Wednesday, June 2, 2010

Grilled Cheese

I grew up a lot this week.
First of all, I now have grown up bedroom furniture. No more Ikea. This is incredibly exciting for me. Second, I paid off my college loans. I'm not sure I ever thought that would happen. Third, Thing One had career day. In first grade. She was asked to come to school dressed as who and what she wants to be when she grows up. She went as a "baby nurse." Her choice made me all sorts of messy and emotional because she really would be a fantastic baby nurse, and because all of a sudden I had to think about her all grown up. And that made me feel old, and sad. It also made me think about myself at that age, and all the things I once knew and loved and hoped to be.
Anyone who knows me, really knows me, knows about Wooded Lane. My family moved there when I was two, and my parents still live there today. It's a street that defines much of my childhood; the idyllic culdesac sprinkled with nearly identical split level homes separated only by their different colored siding and shutters. I made my first friends on Wooded Lane, friends who remain my friends to this day. One of those friends is of course Kim. As grown women, our friendship is best and most simply summed up as follows: she was my maid of honor, the first friend to meet my first child. She's that kind of friend.
Anyway, Kim's family lived in the house directly across the street from mine. They moved in when we were 9 or 10, but I had known her for years prior as she was also the "friend of a friend" who already lived on Wooded Lane, that friend being Natalie. Point being, I consider Kim to be someone I've known for most of my life. She has seen it all.
One of my most vivid childhood memories is that of our regular Saturday "playdates," for lack of a better word. Kim, Natalie and I would spend the day together doing whatever for hours at one of our houses. But when it came time for lunch, we usually ended up at my house for my mom's famous grilled cheese. We would sit in the kitchen, or out on the patio, and we'd eat our sandwiches with grapes, chips, and milk.
When I think about it, there's nothing really special about my mom's grilled cheese, but without question, they taste better than any other I've ever had. They're a simple combination of buttered bread and American cheese, but they're done right. Years later, I think we were in college at the time, Kim told me that when she's sad or homesick or simply feeling stressed, she closes her eyes and thinks about my mom's grilled cheese. It seems to make everything better.
And that's why what my mom told me yesterday made me cry.
You see, yesterday Kim's mom packed up her house and moved from Wooded Lane. The house is sold, and new neighbors will soon fill the rooms with their own belongings, prepared to make their own memories. It really is the end of an era. Natalie and her family moved years ago, as did most if not all of my other childhood friends and neighbors. So yesterday was for me a painful step in the whole "growing up" part of life. It was especially painful as Mrs. Mark is moving because her house is no longer the same happy place it once was. Mr. Mark, her love of 45 years, died just over a year ago at the far too young age of 58. She has been alone in the house since his death, and it's time for her to move out, move on, and begin again.

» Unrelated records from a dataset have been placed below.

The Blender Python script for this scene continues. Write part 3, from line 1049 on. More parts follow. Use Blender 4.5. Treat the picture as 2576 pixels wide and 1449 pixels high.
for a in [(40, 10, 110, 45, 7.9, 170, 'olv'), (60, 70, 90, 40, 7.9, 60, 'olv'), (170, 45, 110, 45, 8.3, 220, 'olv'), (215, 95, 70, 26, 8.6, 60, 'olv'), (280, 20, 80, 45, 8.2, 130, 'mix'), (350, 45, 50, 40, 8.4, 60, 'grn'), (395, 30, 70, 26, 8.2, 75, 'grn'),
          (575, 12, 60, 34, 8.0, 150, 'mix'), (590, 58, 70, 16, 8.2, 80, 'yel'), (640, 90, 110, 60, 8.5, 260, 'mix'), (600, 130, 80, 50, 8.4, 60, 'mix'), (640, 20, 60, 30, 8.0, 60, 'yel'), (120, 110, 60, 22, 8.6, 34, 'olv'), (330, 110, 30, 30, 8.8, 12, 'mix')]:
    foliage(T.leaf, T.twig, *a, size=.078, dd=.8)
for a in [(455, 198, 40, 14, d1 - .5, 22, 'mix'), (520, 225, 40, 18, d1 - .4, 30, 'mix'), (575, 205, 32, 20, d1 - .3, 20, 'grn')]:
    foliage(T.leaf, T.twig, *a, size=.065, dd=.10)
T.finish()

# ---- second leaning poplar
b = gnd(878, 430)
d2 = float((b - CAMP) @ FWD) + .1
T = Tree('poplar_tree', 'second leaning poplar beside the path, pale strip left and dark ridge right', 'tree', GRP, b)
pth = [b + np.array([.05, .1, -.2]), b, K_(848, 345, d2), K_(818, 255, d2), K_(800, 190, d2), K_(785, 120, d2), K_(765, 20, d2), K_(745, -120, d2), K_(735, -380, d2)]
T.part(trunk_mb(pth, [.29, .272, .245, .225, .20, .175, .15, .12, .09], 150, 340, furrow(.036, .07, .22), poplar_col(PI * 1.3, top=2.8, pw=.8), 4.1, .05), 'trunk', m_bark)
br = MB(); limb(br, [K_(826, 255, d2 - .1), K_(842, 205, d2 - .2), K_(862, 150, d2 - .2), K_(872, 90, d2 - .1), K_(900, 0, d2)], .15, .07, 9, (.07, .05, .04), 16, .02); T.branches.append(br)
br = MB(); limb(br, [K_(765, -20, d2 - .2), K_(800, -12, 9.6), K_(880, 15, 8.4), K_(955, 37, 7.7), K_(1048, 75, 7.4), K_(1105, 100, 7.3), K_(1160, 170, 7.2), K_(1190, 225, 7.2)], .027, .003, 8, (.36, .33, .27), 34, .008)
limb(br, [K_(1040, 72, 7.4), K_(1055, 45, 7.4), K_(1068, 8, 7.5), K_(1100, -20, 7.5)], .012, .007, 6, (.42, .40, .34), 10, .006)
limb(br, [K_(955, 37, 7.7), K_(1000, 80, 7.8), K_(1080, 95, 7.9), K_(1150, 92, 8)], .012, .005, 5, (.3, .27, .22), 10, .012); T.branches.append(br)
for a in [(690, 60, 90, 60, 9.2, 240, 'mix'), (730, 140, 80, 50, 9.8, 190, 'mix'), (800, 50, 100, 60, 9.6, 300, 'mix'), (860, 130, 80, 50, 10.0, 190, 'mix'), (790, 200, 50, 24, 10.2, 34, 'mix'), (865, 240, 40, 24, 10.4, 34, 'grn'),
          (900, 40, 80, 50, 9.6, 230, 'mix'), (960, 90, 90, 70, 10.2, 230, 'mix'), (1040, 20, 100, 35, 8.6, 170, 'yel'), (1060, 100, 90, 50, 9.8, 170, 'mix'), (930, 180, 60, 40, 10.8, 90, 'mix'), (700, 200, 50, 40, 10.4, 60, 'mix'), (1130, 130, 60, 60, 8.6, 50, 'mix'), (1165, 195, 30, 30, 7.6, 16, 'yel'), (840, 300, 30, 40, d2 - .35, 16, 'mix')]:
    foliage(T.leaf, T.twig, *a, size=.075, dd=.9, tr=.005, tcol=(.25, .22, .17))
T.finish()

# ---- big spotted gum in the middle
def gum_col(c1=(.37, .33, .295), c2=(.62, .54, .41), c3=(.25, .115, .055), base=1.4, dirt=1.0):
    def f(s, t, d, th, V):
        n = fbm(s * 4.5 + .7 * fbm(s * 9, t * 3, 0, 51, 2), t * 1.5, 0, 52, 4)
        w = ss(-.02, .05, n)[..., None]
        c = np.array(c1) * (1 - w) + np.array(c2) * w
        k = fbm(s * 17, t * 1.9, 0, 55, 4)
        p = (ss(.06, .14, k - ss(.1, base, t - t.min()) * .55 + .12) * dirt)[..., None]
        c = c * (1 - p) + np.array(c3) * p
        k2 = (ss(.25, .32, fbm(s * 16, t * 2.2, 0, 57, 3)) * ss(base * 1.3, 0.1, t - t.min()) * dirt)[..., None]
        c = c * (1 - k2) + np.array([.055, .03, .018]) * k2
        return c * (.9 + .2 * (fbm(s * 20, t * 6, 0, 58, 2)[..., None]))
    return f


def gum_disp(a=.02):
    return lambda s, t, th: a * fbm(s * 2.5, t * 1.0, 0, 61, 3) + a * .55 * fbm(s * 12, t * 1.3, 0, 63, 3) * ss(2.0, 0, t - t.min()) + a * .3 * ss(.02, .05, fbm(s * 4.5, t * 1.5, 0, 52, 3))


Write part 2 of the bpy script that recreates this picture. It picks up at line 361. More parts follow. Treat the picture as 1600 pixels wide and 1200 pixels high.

Yesterday was settlement for her, and to make a long story short, it did not go well. It had to be one of the most difficult days in her life. I cannot imagine. Having signed all of the necessary paperwork, she returned to the house to finish the move feeling justifiably overwhelmed and emotional. My mom stepped in and asked her to take a break and come over for lunch since there was no food left in her own kitchen. And so she did. And so my mom made her grilled cheese.
Just writing that now makes me cry.
Part of growing up, really growing up, is accepting that things don't always turn out the way you want them too. And what I wanted was for the Marks to live across the street from my family forever. I wanted to keep running from my house to her house on Christmas morning, like we did as kids and continued to do as adults! I wanted to keep seeing Kim in the driveway as she stopped in to see her mom, while I was there to visit my mom. I wanted our kids to wave to one another from across the street just like Kim and I did. But most of all, I wanted to keep waving to Mr. Mark when he walked to get the mail or bring in the trashcans. And I can't. Just can't. It just didn't turn out that way.
Instead Mrs. Mark will move in to her new house, one which I'm sure is soon to be filled with laughter and happy memories. It will be her home. And new neighbors will move in to the house across the street and will begin waving to me in my mom's driveway. From what I hear they have children, and perhaps their kids will wave to my own.
But there is one thing that will not change- the magical power of a simple grilled cheese. My mom can still make it for me, for Kim, and for Mrs. Mark. And I will make it for my girls, and Kim will make it for her daughter. Someday we'll make it for our children's friends. And with every single simple bite, maybe some things will feel as if they are in fact turning out just the way they should.